Il n’avait pas tort : pendant 10 ans, la Major League Soccer a connu de nombreux soubresauts. Elle a été capable de changer et d’évoluer à de nombreux égards. Certains anecdotiques, d’autres indispensables. Cet article répertorie certaines des modifications qui ont eu lieu en 20 ans. Parmi les plus triviales : la pose des gardiens sur les photos. « Durant la première saison de MLS en 1996, les gardiens de but avaient tendance à croiser leurs bras sur leur poitrine et à poser leurs mains sur leurs épaules lors des photos de l’équipe qui commençait le match. Pourquoi, demandez-vous ? Nous aimerions pouvoir vous le dire ! », se demande-t-on sur le site de San José. Voilà la réponse : ces années-là, les marques de gants ont commencé à vouloir que l’on voit leur nom sur les photos officielles. C’est une des positions que les gardiens avaient alors adoptées pour la montrer.

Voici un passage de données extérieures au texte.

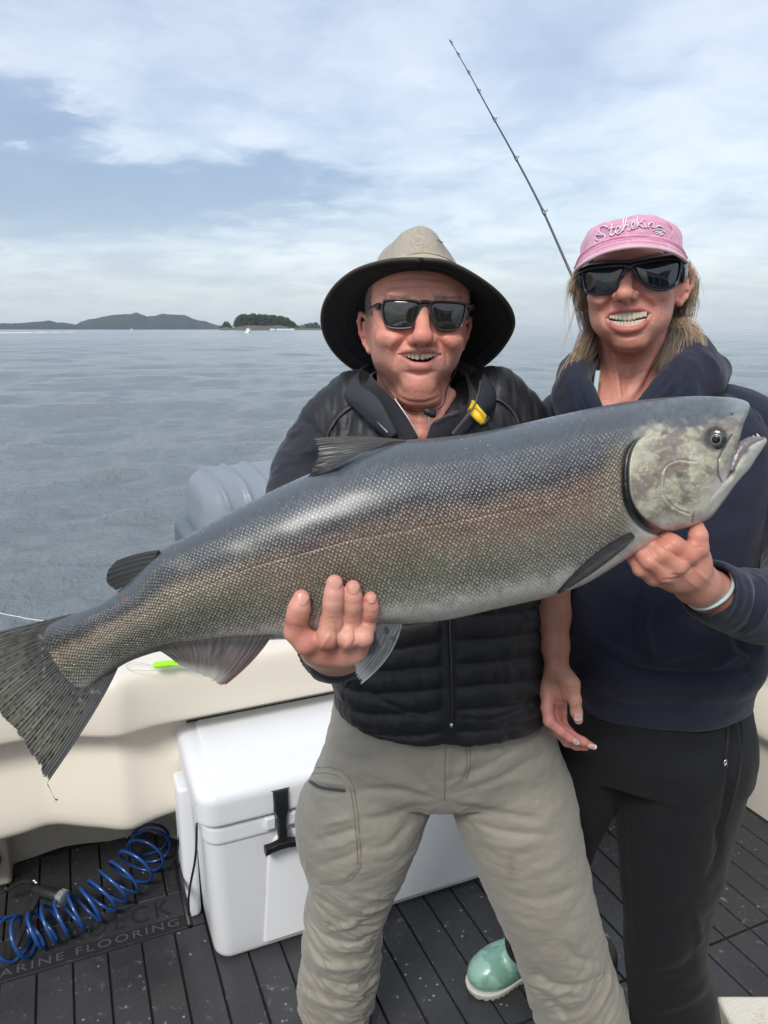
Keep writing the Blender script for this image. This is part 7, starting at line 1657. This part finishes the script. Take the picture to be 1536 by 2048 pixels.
    V = px_disp(V, N, [([(1310, 1180), (1290, 1240), (1300, 1300), (1340, 1310), (1420, 1290)], 12, .010), ([(1285, 1190), (1272, 1250), (1284, 1310)], 10, -.008), ([(1200, 1300), (1300, 1345), (1420, 1350), (1490, 1335)], 10, -.010), ([(1180, 1260), (1240, 1310), (1320, 1335)], 12, .006), ([(1465, 1240), (1480, 1290), (1500, 1310)], 10, -.007), ([(1490, 1250), (1520, 1280), (1525, 1300)], 9, .008), ([(1440, 1330), (1470, 1310), (1500, 1320)], 8, .006), ([(1380, 1230), (1420, 1260), (1470, 1260)], 10, -.006), ([(1150, 1352), (1300, 1372), (1490, 1362)], 6, .003)])
    hd = mesh_from('hoodie', V, Q, nv_, W); hbv = bvh(hd)
    seam('hem_seam', hbv, [(1150, 1346), (1250, 1360), (1350, 1366), (1490, 1352)], .0012, nv_, hd, .0004, 60)
    # hood lying in thick folds round the neck
    S = SDF(); S.chain(P3([(1190, 838, 1.185), (1168, 800, 1.195), (1150, 765, 1.225), (1158, 738, 1.28), (1190, 715, 1.36), (1260, 702, 1.40), (1345, 704, 1.365), (1388, 716, 1.29), (1376, 742, 1.225), (1332, 782, 1.190), (1290, 818, 1.175), (1275, 840, 1.17)]), [.020, .023, .025, .027, .034, .042, .040, .035, .031, .026, .019, .015], .02, res=40)
    S.chain(P3([(1140, 830, 1.21), (1140, 795, 1.235), (1142, 770, 1.28)]), [.020, .024, .026], .02); S.chain(P3([(1420, 745, 1.30), (1405, 765, 1.24), (1365, 800, 1.205), (1320, 830, 1.19)]), [.034, .030, .024, .018], .02)
    V, Q = S.mesh(.0034); N = vnormals(V, Q); V = V + N * (.004 * fbm(V * 13, 3, .5))[:, None]; N = vnormals(V, Q)
    V = px_disp(V, N, [([(1168, 745), (1160, 780), (1180, 830)], 4, -.006), ([(1350, 735), (1335, 765), (1300, 800)], 5, -.005), ([(1385, 730), (1365, 770), (1325, 805)], 5, -.005), ([(1150, 770), (1158, 810), (1172, 840)], 5, -.005), ([(1400, 700), (1430, 730), (1436, 750)], 6, .005), ([(1365, 725), (1350, 758), (1318, 790)], 4, .004)])
    mesh_from('hood', V, Q, nv_, W)
    mint = simple('mint undershirt', (.42, .52, .52), .8, bscale=300)
    tube('undershirt_edge', P3([(1196, 742, 1.245), (1192, 770, 1.225), (1190, 800, 1.205), (1194, 830, 1.19)]), .0042, mint, W, 8, 24, flat=.4); tube('undershirt_edge', P3([(1294, 782, 1.205), (1282, 794, 1.192), (1270, 808, 1.185)]), .0035, mint, W, 8, 16, flat=.4)
    # shoulder yoke seam
    seam('yoke_seam', hbv, [(1418, 765), (1455, 778), (1490, 800), (1520, 840)], .0007, nv_, hd, .0004, 30)
    # sleeves
    S = SDF(); S.chain(P3([(1455, 850, 1.295), (1535, 905, 1.28), (1590, 1000, 1.23), (1612, 1120, 1.16)]), [.070, .066, .062, .060], .025, res=14)
    S.chain([U(1612, 1120, y=1.16), U(1590, 1200, d=1.13), U(1520, 1212, d=1.06), U(1452, 1195, d=.99), U(1425, 1183, d=.955)], [.060, .060, .052, .042, .040], .02, res=16)
    S.cap(U(1430, 1188, d=.965), U(1394, 1160, d=.915), .0325, .0335, .003, True)
    S.chain(P3([(1140, 850, 1.30), (1112, 920, 1.285), (1106, 1030, 1.24), (1102, 1130, 1.20)]), [.062, .056, .050, .044], .025, res=12)
    V, Q = S.mesh(.0034); N = vnormals(V, Q); V = V + N * (.004 * fbm(V * np.array([12, 12, 12]), 3, .5))[:, None]; N = vnormals(V, Q)
    V = px_disp(V, N, [([(1486, 1140), (1500, 1180), (1492, 1225), (1468, 1255)], 5, .006), ([(1500, 1138), (1516, 1180), (1506, 1232), (1480, 1262)], 4, -.006), ([(1512, 1140), (1530, 1180), (1520, 1235), (1490, 1270)], 5, .006), ([(1470, 1145), (1482, 1180), (1474, 1220), (1452, 1248)], 4, -.004), ([(1455, 1138), (1462, 1180), (1440, 1215), (1400, 1232)], 3, .002), ([(1440, 1110), (1500, 1120), (1536, 1100)], 9, -.006)])
    mesh_from('sleeves', V, Q, nv_, W)
    cu = [(1456, 1140, .955), (1462, 1160, .945), (1455, 1182, .935), (1436, 1200, .930), (1410, 1212, .932), (1388, 1212, .940), (1372, 1203, .950)]; tube('undershirt_cuff', PD([(a_ + 5, b_ + 4, c_ - .008) for a_, b_, c_ in cu]), .0026, mint, W, 8, 30, flat=.6)
    # ---- trousers
    bl = cloth_mat('black track trousers', (.0035, .0042, .0060), .82, 900, crease=30, cstr=.5, cdist=.003, sheen=.03, var=.2)
    S = SDF(); stack(S, [(1360, 1150, 1488, 1.28, .120), (1420, 1150, 1494, 1.28, .122), (1480, 1152, 1495, 1.28, .122), (1530, 1165, 1490, 1.28, .11)], .03)
    P, r = leg_chain([(1500, 1228, 1492, 1.28), (1580, 1234, 1478, 1.28), (1650, 1238, 1458, 1.285), (1750, 1244, 1436, 1.29), (1850, 1250, 1412, 1.30), (1930, 1256, 1408, 1.315), (1990, 1262, 1428, 1.325), (2060, 1266, 1436, 1.33), (2110, 1272, 1432, 1.335)]); S.chain(P, r, .03, res=28)
    S.chain(P3([(1190, 1480, 1.30), (1160, 1570, 1.34), (1148, 1640, 1.37), (1118, 1730, 1.41), (1064, 1850, 1.45), (1048, 1885, 1.46)]), [.085, .080, .064, .056, .050, .046], .03, res=20)
    V, Q = S.mesh(.0038); N = vnormals(V, Q); V = V + N * (.0055 * fbm(V * np.array([7, 7, 5]), 3, .5))[:, None]; N = vnormals(V, Q)
    V = px_disp(V, N, [([(1460, 1420), (1464, 1500), (1450, 1600), (1430, 1700)], 5, -.005), ([(1470, 1440), (1476, 1520), (1462, 1600)], 5, .004), ([(1430, 1640), (1440, 1700), (1415, 1760)], 8, -.006), ([(1400, 1900), (1370, 1940), (1300, 1960)], 14, -.008), ([(1420, 1960), (1370, 2000), (1300, 2020)], 12, .007), ([(1390, 1820), (1400, 1870), (1395, 1900)], 8, .005), ([(1245, 1560), (1252, 1700), (1262, 1900)], 4, -.002)])
    tr = mesh_from('trousers', V, Q, bl, W); tb = bvh(tr); sil = bpy.data.materials['zip puller steel']
    seam('pocket_zip', tb, [(1452, 1412), (1455, 1460), (1450, 1520)], .0016, simple('black zip', (.02, .02, .022), .4), tr, .0008, 24)
    for q in ([(1450, 1518), (1446, 1524), (1448, 1530), (1452, 1524), (1450, 1518)], [(1447, 1532), (1450, 1526), (1453, 1533)]): seam('zip_puller', tb, q, .0011, sil, tr, .0022, 14)
    seam('side_seam', tb, [(1478, 1412), (1484, 1480), (1474, 1560), (1452, 1640), (1430, 1720)], .0010, bl, tr, .0004, 40)
    # ---- boots
    mi = NT('mint rubber boot'); co = mi.coord(); wet = mi.ramp(mi.noise(16, co, 6, .65), [(.46, 0.0), (.54, 1.0)])
    mi.bsdf(mi.mix(wet, (.27, .46, .38), (.17, .33, .27)), mi.math('SUBTRACT', .42, mi.math('MULTIPLY', wet, .22)), 0, mi.bump(mi.noise(60, co, 4), .1, .001), Coat_Weight=.2)
    so = NT('off white boot sole'); co = so.coord(); so.bsdf(so.mix(so.noise(30, co, 5), (.50, .49, .43), (.66, .65, .59)), .6, 0, so.bump(so.noise(60, co, 4), .3, .002))
    def boot(toe, heel, ankle):
        a, b = toe, heel; ax = b - a; L = np.linalg.norm(ax); ax = ax / L; sd = np.cross(ax, BZ); rot = np.column_stack([sd, ax, BZ]); S = SDF()
        S.ell(a + ax * .062 + BZ * .045, (.047, .062, .042), .02, rot).ell(a + ax * .115 + BZ * .052, (.044, .080, .050), .03, rot).ell(b - ax * .055 + BZ * .055, (.038, .055, .055), .03, rot).chain([a + ax * .17 + BZ * .06, (a + ax * .2) * .4 + ankle * .6, ankle], [.044, .046, .052], .03)
        S.rbox(a + ax * L * .5 + BZ * -.2, (.3, .4, .218), .001, .001, rot, sub=True); V, Q = S.mesh(.0028); up = mesh_from('boot', V, Q, mi.m, W)
        S = SDF(); S.ell(a + ax * .060 + BZ * .030, (.0500, .0640, .060), .01, rot).ell(a + ax * .14 + BZ * .030, (.041, .08, .060), .03, rot).ell(b - ax * .052 + BZ * .030, (.041, .055, .060), .03, rot)
        S.rbox(a + ax * L * .5 + BZ * .14, (.3, .4, .115), .004, .003, rot, sub=True).rbox(a + ax * L * .5 - BZ * .1, (.3, .4, .101), .002, .002, rot, sub=True); V, Q = S.mesh(.0028); N = vnormals(V, Q)
        q = (V - a) @ rot; V = V + N * (-.0022 * (np.sin(q[:, 1] * 420) > .2) * sstep(.010, .006, q[:, 2]))[:, None]; mesh_from('sole', V, Q, so.m, up)
    boot(U(938, 1990, z=0), U(1120, 1905, z=0), U(1058, 1880, y=1.46)); boot(U(1370, 2230, z=0), U(1350, 2080, z=0), U(1345, 2100, y=1.33))
build_woman()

Cet article de Steve Davis sur World Soccer Talk entre davantage dans les détails des progrès remarquables effectués par la MLS en 20 ans. Jouer dans son propre stade a été l’un des changements clefs : « La MLS a commencé avec une bande de locataires, généralement de terrains très peu adaptés dans des domaines importants. Les terrains étaient trop petits, et les surfaces trop synthétiques à trop d’endroits. Tout le monde reconnaissait le besoin financier de stades, mais peut-être que personne parmi nous ne pouvait en saisir l’importance primordiale. Contrôler les dates est tellement important et change tellement la dynamique de négociation des contrats TV. »


Peu de championnats ont évolué aussi vite que la MLS entre 1996 et 2016. Alors, qui sait où elle en sera dans 20 ans ?




La fonction des gens cités est celle qu’ils occupaient à l’époque.